Third Energy chief executive Rasik Valand said: “We are pleased that the planning officer has recommended that North Yorkshire County Council approve our application.

How fracking works

How fracking works

“Within our application, and throughout North Yorkshire County Council’s thorough assessment of it, including various stages of consultation, and through all the additional information provided, we have addressed the wide range of questions, concerns and comments raised by NYCC, statutory consultees and others. This work is reflected in the planning officer’s report together with the planning conditions proposed.

“We believe that this thorough report will enable North Yorkshire County Council to reach a positive determination on our application.”

Third Energy’s application is the first in North Yorkshire but other companies have licence to explore for gas in the area which is considered by geologists to be a promising target for fracking.

Both Third Energy and opponents of the proposal will now pore over the 250 page planning report ahead of next week’s meeting.

Simon Bowens, Friends of the Earth’s Yorkshire campaigner, said: “While it is disappointing that planning officers have dismissed the serious risks of fracking in Ryedale, Third Energy shouldn’t be popping champagne corks yet.

“North Yorkshire Councillors have been presented with clear evidence that Third Energy’s application could harm local wildlife, local business, people’s health and the environment - including from Ryedale District Council, Flamingo Land and the Wildlife Trust.

“The council must now listen to the thousands of residents who have objected to fracking, and the strong evidence put before them, and reject Third Energy’s proposal to frack.”

Ian Conlan, from the Frack Free Ryedale group, said: “Flamingo Land join the thousands of residents, businesses, farmers and landowners that have objected to the application in unprecedented numbers to the County Council.

“When democratically elected councillors see the overwhelming opposition from our communities to fracking, and the votes of Ryedale District Council, all five Ryedale Town Councils, and numerous parish councils, we hope that they will recognise the strength of public opinion and turn this application down.”
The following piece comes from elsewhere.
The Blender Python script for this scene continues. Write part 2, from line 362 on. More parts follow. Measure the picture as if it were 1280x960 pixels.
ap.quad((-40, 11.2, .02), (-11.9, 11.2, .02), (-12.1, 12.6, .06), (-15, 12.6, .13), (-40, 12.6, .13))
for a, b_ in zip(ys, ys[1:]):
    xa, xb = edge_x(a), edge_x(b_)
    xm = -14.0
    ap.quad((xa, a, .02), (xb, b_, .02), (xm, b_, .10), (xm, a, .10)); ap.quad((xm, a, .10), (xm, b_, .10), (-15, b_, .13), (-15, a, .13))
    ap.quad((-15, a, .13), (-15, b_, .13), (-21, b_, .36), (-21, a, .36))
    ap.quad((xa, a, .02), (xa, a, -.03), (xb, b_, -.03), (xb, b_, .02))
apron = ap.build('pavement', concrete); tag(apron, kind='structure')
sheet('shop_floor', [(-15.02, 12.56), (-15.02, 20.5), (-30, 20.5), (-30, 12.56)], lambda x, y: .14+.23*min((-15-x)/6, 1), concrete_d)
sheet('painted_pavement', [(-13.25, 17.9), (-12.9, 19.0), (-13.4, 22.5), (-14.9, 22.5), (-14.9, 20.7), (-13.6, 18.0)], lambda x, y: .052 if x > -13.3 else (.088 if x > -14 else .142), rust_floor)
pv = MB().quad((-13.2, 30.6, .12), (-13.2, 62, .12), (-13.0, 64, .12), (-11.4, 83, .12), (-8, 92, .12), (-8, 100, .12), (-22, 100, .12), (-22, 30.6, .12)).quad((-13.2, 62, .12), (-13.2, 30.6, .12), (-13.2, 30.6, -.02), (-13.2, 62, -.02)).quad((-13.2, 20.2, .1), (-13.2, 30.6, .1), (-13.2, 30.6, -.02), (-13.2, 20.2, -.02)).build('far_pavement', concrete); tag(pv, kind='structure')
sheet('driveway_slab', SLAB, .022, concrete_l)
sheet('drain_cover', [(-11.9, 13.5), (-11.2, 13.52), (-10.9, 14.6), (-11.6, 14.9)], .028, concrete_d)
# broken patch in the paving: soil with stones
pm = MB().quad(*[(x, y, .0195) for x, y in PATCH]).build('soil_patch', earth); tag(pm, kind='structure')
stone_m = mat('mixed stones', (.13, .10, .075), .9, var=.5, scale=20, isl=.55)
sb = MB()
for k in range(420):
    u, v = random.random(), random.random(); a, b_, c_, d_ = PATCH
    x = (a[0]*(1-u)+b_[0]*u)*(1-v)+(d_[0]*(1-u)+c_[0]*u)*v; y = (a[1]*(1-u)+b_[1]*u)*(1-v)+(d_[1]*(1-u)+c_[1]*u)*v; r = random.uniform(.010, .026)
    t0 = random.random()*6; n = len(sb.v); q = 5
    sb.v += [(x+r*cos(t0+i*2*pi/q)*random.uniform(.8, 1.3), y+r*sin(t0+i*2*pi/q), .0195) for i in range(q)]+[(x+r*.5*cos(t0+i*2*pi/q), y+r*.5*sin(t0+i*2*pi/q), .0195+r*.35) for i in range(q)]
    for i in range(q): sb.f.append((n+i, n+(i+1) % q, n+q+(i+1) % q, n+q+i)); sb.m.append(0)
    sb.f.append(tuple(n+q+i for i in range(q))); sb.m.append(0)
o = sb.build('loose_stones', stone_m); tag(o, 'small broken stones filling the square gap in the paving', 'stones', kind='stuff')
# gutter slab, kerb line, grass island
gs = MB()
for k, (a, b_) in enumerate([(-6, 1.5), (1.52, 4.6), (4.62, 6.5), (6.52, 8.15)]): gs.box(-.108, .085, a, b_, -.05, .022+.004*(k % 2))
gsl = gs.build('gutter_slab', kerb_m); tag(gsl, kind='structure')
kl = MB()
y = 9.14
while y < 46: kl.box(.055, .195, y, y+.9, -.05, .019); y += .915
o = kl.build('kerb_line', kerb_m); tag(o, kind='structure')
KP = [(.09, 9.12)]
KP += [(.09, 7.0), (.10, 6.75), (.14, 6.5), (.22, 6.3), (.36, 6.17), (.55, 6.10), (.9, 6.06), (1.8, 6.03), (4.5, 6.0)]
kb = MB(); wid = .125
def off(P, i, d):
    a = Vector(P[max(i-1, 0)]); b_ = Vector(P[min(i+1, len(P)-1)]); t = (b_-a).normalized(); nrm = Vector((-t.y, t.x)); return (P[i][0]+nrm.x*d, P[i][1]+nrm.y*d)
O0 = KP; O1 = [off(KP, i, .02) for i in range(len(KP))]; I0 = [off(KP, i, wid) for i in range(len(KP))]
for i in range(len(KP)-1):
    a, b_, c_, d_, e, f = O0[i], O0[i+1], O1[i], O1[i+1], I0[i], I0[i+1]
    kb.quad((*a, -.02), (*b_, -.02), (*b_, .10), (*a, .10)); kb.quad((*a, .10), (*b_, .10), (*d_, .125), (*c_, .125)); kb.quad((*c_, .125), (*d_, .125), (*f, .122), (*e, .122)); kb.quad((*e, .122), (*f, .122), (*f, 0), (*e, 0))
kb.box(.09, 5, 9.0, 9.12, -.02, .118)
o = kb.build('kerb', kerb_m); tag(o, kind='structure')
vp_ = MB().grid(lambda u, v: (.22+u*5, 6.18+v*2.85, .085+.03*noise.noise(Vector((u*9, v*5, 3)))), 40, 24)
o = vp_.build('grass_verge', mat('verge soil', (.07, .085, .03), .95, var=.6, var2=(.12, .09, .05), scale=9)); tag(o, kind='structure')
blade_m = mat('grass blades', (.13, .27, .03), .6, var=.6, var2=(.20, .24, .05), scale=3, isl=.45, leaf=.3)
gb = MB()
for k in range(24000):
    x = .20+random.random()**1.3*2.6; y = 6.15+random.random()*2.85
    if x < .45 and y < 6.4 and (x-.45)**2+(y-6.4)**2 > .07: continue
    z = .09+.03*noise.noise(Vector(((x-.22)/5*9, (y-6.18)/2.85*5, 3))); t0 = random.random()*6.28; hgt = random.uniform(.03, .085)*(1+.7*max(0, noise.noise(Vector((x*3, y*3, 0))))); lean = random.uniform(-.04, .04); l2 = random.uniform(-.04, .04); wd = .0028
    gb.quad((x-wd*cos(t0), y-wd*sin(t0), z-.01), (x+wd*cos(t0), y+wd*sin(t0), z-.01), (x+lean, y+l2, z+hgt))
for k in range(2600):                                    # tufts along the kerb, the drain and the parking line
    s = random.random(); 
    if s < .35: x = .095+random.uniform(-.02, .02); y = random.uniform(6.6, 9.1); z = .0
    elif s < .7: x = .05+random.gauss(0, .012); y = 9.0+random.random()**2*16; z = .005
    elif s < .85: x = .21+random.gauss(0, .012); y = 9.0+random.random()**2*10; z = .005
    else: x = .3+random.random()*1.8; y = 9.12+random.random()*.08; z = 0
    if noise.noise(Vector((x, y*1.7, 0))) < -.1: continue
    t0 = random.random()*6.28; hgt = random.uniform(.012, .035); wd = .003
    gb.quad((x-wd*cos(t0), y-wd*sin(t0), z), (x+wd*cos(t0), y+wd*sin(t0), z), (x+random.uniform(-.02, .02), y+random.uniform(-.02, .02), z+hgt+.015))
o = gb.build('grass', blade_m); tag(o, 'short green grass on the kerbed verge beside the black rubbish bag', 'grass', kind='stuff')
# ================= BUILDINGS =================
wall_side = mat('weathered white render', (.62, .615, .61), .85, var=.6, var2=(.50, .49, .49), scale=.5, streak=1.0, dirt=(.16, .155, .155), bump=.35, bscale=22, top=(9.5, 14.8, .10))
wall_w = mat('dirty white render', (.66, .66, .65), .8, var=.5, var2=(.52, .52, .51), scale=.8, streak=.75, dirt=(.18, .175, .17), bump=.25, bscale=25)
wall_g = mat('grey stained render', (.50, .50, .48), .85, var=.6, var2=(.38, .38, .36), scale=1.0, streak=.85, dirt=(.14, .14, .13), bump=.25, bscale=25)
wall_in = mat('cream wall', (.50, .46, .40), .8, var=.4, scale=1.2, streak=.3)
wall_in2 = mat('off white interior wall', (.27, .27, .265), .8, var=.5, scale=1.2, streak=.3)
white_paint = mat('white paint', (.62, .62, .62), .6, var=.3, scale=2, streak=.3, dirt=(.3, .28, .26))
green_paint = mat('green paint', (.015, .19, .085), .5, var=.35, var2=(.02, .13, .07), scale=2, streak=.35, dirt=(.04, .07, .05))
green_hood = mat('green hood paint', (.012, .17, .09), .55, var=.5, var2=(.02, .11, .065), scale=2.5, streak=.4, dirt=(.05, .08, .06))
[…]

Fracking involves the drilling of wells deep underground with sand, water and chemicals pumped at high pressure into rock formations to free trapped pockets of gas.

The Government is enthusiastically backing the development of a UK fracking industry after the technique has been widely used in the United States where energy prices have dropped significantly.

Ministers have argued fracking could be a source of jobs, energy security and tax revenues but campaigners have vociferously protested at every attempt to use it in the UK.

County councillors in Lancashire refused applications to frack there last year and those decisions are currently being appealed by energy exploration firm Cuadrilla.